Immigration

Amid “crisis,” Adams defends cruise terminal migrant shelter

The New York City mayor has grown increasingly fed up with criticism levied at his administration’s efforts to house asylum-seekers.

The Brooklyn Cruise Terminal in Red Hook, where Mayor Eric Adams’ administration plans to temporarily house some migrants to New York City.

The Brooklyn Cruise Terminal in Red Hook, where Mayor Eric Adams’ administration plans to temporarily house some migrants to New York City. Leonardo Munoz/VIEWpress via Getty Images

After several weeks of stressing that New York City has hit a “breaking point” amid the influx of migrants arriving from the southern border, Mayor Eric Adams is again defending his administration’s response – this time, its plan to provide shelter for asylum-seekers at the Brooklyn Cruise Terminal in Red Hook, Brooklyn.

“I don’t believe a lot of people are fully comprehending this is a crisis. This is a crisis and we have overwhelmed our infrastructure and our capacity to use the traditional methods,” Adams said at an unrelated press conference Monday afternoon.

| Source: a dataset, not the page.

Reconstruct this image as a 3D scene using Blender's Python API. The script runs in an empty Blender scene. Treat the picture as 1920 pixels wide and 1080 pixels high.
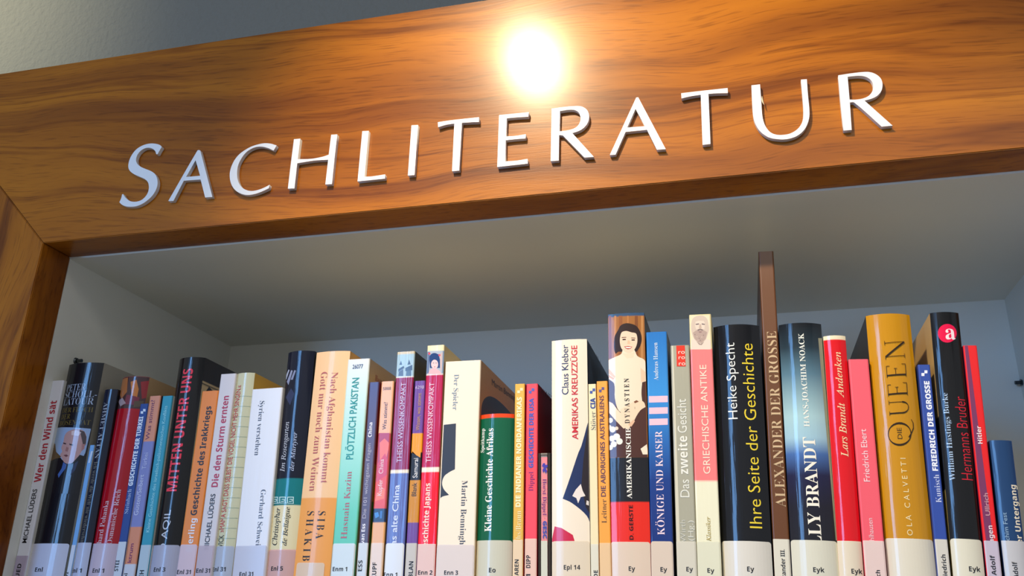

He added, “We are responding to this crisis better than any other municipality – not only a bed, food, clothing, health care, educating children – it is commendable what New York City is doing to meet their moral and legal responsibilities.” 

The center, the latest of the city’s Humanitarian Emergency Response and Relief Centers, will be the fifth to open in response to the over 41,000 asylum-seekers who have arrived in New York City since last spring. Similar to the now closed tent facility on Randall’s Island, the center will temporarily house and provide services for up to 1,000 single, adult men, until it reverts back to its original purpose in the spring, according to the mayor, when more cruise ships start docking in the city. The center’s first occupants are already in the city. Men currently staying at the Watson Hotel in Midtown Manhattan will be relocated to the cruise terminal, as will other single men who arrive in the weeks to come. The Watson Hotel will pivot to serving asylum-seeking families with children.

Like the two now-abandoned centers that had been planned for locations other than hotels – Orchard Beach and Randall’s Island – migrant advocacy groups voiced similar concerns over the Brooklyn Cruise Terminal’s location. It’s far from service providers and job centers, and a long walk to any subway stop.It’s right on the waterfront, promising harsher weather. It’s in a high-risk flood zone. All drew concerned reactions from advocates upon the announcement Saturday.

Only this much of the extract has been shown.